Exercise objective:
Can you transcribe every record below exactly as it appears?

* BEGIN The records *

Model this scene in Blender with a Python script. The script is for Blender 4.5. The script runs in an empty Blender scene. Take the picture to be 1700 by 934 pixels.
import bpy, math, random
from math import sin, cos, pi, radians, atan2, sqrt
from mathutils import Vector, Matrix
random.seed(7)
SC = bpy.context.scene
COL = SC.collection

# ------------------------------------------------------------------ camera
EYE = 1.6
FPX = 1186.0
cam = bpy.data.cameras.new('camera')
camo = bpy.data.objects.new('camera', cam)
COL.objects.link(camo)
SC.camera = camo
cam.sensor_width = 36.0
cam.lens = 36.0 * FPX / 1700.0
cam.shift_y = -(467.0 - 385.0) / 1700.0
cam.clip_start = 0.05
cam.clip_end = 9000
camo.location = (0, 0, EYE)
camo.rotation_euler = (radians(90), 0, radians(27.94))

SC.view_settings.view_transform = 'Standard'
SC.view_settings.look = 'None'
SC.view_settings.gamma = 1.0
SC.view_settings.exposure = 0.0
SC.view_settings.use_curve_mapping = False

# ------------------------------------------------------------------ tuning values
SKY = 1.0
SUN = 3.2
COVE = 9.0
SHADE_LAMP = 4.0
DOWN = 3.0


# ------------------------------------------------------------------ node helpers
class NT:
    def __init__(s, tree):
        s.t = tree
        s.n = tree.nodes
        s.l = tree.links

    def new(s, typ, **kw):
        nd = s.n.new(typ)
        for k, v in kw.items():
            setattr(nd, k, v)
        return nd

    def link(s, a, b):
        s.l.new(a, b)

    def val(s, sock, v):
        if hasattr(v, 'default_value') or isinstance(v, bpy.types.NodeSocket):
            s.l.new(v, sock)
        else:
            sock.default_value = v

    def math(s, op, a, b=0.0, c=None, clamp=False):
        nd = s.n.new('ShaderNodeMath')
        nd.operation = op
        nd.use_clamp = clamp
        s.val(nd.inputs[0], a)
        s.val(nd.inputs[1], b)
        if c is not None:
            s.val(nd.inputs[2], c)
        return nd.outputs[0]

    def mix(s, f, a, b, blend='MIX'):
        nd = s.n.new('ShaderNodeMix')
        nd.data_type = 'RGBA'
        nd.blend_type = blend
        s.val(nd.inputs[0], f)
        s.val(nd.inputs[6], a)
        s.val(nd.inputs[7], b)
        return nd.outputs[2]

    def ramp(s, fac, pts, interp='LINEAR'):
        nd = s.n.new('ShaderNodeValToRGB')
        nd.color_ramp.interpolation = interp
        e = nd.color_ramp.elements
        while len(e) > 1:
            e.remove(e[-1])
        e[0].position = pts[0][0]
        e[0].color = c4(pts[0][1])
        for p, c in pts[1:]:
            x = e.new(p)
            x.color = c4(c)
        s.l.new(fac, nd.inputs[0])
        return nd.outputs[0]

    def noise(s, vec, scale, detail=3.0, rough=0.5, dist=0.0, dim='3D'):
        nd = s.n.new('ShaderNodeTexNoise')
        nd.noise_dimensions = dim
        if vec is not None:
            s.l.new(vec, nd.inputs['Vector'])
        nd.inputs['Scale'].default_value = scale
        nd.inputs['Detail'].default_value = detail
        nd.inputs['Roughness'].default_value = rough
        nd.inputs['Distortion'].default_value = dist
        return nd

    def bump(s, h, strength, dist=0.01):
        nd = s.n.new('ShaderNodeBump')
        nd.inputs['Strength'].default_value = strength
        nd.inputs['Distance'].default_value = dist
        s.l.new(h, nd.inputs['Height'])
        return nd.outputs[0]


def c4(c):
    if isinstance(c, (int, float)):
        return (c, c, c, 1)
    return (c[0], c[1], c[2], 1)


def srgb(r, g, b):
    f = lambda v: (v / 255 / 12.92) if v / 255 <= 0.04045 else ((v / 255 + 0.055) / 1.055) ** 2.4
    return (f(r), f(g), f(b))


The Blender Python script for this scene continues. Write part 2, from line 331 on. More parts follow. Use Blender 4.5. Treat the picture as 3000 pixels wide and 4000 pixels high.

* END The records *

Task answer:
Model this scene in Blender with a Python script. The script is for Blender 4.5. The script runs in an empty Blender scene. Take the picture to be 1700 by 934 pixels.
import bpy, math, random
from math import sin, cos, pi, radians, atan2, sqrt
from mathutils import Vector, Matrix
random.seed(7)
SC = bpy.context.scene
COL = SC.collection

# ------------------------------------------------------------------ camera
EYE = 1.6
FPX = 1186.0
cam = bpy.data.cameras.new('camera')
camo = bpy.data.objects.new('camera', cam)
COL.objects.link(camo)
SC.camera = camo
cam.sensor_width = 36.0
cam.lens = 36.0 * FPX / 1700.0
cam.shift_y = -(467.0 - 385.0) / 1700.0
cam.clip_start = 0.05
cam.clip_end = 9000
camo.location = (0, 0, EYE)
camo.rotation_euler = (radians(90), 0, radians(27.94))

SC.view_settings.view_transform = 'Standard'
SC.view_settings.look = 'None'
SC.view_settings.gamma = 1.0
SC.view_settings.exposure = 0.0
SC.view_settings.use_curve_mapping = False

# ------------------------------------------------------------------ tuning values
SKY = 1.0
SUN = 3.2
COVE = 9.0
SHADE_LAMP = 4.0
DOWN = 3.0


# ------------------------------------------------------------------ node helpers
class NT:
    def __init__(s, tree):
        s.t = tree
        s.n = tree.nodes
        s.l = tree.links

    def new(s, typ, **kw):
        nd = s.n.new(typ)
        for k, v in kw.items():
            setattr(nd, k, v)
        return nd

    def link(s, a, b):
        s.l.new(a, b)

    def val(s, sock, v):
        if hasattr(v, 'default_value') or isinstance(v, bpy.types.NodeSocket):
            s.l.new(v, sock)
        else:
            sock.default_value = v

    def math(s, op, a, b=0.0, c=None, clamp=False):
        nd = s.n.new('ShaderNodeMath')
        nd.operation = op
        nd.use_clamp = clamp
        s.val(nd.inputs[0], a)
        s.val(nd.inputs[1], b)
        if c is not None:
            s.val(nd.inputs[2], c)
        return nd.outputs[0]

    def mix(s, f, a, b, blend='MIX'):
        nd = s.n.new('ShaderNodeMix')
        nd.data_type = 'RGBA'
        nd.blend_type = blend
        s.val(nd.inputs[0], f)
        s.val(nd.inputs[6], a)
        s.val(nd.inputs[7], b)
        return nd.outputs[2]

    def ramp(s, fac, pts, interp='LINEAR'):
        nd = s.n.new('ShaderNodeValToRGB')
        nd.color_ramp.interpolation = interp
        e = nd.color_ramp.elements
        while len(e) > 1:
            e.remove(e[-1])
        e[0].position = pts[0][0]
        e[0].color = c4(pts[0][1])
        for p, c in pts[1:]:
            x = e.new(p)
            x.color = c4(c)
        s.l.new(fac, nd.inputs[0])
        return nd.outputs[0]

    def noise(s, vec, scale, detail=3.0, rough=0.5, dist=0.0, dim='3D'):
        nd = s.n.new('ShaderNodeTexNoise')
        nd.noise_dimensions = dim
        if vec is not None:
            s.l.new(vec, nd.inputs['Vector'])
        nd.inputs['Scale'].default_value = scale
        nd.inputs['Detail'].default_value = detail
        nd.inputs['Roughness'].default_value = rough
        nd.inputs['Distortion'].default_value = dist
        return nd

    def bump(s, h, strength, dist=0.01):
        nd = s.n.new('ShaderNodeBump')
        nd.inputs['Strength'].default_value = strength
        nd.inputs['Distance'].default_value = dist
        s.l.new(h, nd.inputs['Height'])
        return nd.outputs[0]


def c4(c):
    if isinstance(c, (int, float)):
        return (c, c, c, 1)
    return (c[0], c[1], c[2], 1)


def srgb(r, g, b):
    f = lambda v: (v / 255 / 12.92) if v / 255 <= 0.04045 else ((v / 255 + 0.055) / 1.055) ** 2.4
    return (f(r), f(g), f(b))


The Blender Python script for this scene continues. Write part 2, from line 331 on. More parts follow. Use Blender 4.5. Treat the picture as 3000 pixels wide and 4000 pixels high.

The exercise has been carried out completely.